A través del ventanal del café, Federico vio desaparecer el coche. En su fuero interno, Pujol ya era oficialmente un agente secreto del Tercer Reich. «Se había tragado completamente la historia»,[18] alardeó Pujol. El espía incluso le pidió a Federico que mandase un telegrama al auténtico Varela: «Saldré para Lisboa dentro de unos días. Firmado, Juan».[19]
Pujol era modesto y no presumía de lo que hacía, pero ese día al volver a casa debió de resultarle difícil disimular el orgullo que sentía. Lo había conseguido. Su vida hasta ese momento había sido una desgracia tras otra, algunas de ellas casi fatales. Aunque lo apreciaba, su familia creía que estaba un poco chalado y hacía tiempo que lo tenía por un caso perdido. Los hermanos maristas lo consideraron un zopenco irascible. Pero ahora había engatusado a la Abwehr y estaba a punto de llevar a Araceli a Londres, el centro de la civilización occidental, para ayudar a salvar al mundo de Hitler, «ese psicópata».
Todavía no era un agente doble, pero era todo un espía y había logrado salir de España. Estaba listo para ofrecerse a los británicos.

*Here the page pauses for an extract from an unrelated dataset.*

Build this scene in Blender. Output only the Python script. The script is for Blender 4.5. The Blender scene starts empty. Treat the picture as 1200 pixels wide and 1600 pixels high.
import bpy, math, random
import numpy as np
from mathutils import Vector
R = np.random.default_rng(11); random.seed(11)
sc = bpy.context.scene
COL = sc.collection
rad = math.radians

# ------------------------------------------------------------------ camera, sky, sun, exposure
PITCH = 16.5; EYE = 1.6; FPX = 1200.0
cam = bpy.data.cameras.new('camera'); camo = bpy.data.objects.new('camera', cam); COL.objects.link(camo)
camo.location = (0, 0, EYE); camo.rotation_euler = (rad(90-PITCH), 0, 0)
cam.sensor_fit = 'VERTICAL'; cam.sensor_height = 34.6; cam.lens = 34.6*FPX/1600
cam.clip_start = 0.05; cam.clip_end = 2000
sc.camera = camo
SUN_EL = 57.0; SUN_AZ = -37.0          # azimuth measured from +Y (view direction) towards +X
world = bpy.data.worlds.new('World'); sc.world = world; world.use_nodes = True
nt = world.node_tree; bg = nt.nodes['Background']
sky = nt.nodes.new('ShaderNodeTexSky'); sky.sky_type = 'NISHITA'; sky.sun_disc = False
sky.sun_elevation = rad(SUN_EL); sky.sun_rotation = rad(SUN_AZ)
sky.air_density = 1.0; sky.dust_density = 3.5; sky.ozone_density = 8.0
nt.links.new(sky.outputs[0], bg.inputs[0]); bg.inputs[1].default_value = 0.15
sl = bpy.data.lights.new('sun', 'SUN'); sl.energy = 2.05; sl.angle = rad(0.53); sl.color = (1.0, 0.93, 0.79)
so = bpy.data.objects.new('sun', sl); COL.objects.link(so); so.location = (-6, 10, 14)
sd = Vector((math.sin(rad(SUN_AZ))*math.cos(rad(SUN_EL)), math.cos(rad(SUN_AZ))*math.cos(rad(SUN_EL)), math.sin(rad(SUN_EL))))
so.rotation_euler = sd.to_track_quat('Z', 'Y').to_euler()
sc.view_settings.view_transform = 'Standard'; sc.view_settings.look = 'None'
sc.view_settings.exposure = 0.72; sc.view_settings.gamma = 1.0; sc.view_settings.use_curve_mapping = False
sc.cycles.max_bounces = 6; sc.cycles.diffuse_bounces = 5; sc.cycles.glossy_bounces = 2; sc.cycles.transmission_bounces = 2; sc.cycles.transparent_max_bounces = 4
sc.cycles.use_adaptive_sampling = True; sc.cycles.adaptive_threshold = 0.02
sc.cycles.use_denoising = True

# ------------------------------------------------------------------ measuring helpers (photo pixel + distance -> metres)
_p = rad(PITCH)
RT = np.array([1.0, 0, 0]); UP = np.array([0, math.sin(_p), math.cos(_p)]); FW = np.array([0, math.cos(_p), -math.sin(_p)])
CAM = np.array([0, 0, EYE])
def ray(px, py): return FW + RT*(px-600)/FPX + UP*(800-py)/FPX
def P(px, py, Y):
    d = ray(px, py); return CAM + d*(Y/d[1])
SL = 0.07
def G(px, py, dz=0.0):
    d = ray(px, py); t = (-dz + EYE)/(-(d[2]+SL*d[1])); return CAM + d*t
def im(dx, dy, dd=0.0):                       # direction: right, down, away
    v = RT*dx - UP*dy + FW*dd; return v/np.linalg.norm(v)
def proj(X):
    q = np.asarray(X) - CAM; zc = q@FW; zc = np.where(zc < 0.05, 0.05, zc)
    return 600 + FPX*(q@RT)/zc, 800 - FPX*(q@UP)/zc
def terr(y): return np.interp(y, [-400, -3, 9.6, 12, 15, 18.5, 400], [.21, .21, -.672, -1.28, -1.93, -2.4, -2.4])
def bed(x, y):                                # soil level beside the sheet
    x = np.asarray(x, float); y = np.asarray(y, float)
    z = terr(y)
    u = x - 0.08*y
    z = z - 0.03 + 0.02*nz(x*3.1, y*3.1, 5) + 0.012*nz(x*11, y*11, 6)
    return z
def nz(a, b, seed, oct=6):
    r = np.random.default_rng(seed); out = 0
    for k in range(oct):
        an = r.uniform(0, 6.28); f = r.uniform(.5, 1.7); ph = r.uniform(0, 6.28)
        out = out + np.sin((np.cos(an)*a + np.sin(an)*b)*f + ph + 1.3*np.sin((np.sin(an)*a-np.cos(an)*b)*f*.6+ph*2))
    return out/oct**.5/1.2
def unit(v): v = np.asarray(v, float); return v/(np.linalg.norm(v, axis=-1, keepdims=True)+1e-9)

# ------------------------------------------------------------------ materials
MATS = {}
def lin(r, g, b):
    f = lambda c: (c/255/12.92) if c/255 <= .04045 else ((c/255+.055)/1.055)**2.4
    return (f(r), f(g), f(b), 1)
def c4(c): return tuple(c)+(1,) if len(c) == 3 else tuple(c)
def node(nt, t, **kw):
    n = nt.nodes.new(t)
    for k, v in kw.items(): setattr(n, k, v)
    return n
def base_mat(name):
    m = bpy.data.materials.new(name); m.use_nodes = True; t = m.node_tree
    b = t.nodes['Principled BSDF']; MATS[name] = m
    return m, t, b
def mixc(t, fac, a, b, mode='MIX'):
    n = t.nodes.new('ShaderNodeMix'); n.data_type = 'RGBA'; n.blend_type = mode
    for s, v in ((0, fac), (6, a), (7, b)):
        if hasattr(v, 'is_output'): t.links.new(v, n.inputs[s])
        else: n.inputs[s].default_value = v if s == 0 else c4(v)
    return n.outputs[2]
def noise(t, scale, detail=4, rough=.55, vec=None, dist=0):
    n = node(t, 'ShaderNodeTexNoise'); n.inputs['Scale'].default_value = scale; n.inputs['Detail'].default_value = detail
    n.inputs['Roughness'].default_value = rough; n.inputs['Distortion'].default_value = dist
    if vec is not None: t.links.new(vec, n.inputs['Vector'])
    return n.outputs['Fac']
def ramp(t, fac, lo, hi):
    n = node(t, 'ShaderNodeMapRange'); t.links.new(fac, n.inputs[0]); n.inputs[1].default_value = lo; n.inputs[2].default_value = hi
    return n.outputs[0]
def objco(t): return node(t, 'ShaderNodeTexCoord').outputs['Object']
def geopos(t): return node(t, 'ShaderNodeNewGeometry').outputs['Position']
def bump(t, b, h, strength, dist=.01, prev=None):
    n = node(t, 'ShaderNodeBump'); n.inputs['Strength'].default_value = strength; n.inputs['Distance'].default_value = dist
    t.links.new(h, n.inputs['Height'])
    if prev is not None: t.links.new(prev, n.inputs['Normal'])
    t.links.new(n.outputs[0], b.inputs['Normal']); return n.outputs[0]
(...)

«Ninguna conquista me conquistó —dijo—. Y ninguna derrota me derrotó.»[20]
A esas alturas de la guerra, a finales de la primavera de 1941, Hitler había ocupado Polonia, Checoslovaquia, Luxemburgo, Francia, Noruega, Bélgica, Holanda, Dinamarca y Austria. Grecia y Yugoslavia estaban a punto de caer. El verano del año anterior Hitler se había paseado triunfalmente por París. Los submarinos alemanes atacaban a los buques mercantes en el Atlántico, la Luftwaffe lanzaba ataques masivos contra Coventry y el centro de Londres, y Rommel y su Afrika Korps barrían el norte de África. Roosevelt había firmado la Ley de préstamo y arriendo, pero Estados Unidos aún era neutral, mientras que Italia y Japón se habían aliado con el Tercer Reich y Stalin había firmado un pacto de no agresión con Hitler. En Alemania, el programa de eutanasia de los enfermos y discapacitados llevaba más de un año en vigor. Hacía más de dos años de los sucesos de la Kristallnacht [Noche de los cristales rotos] y cuatro meses de la primera aplicación experimental de gas venenoso en Auschwitz.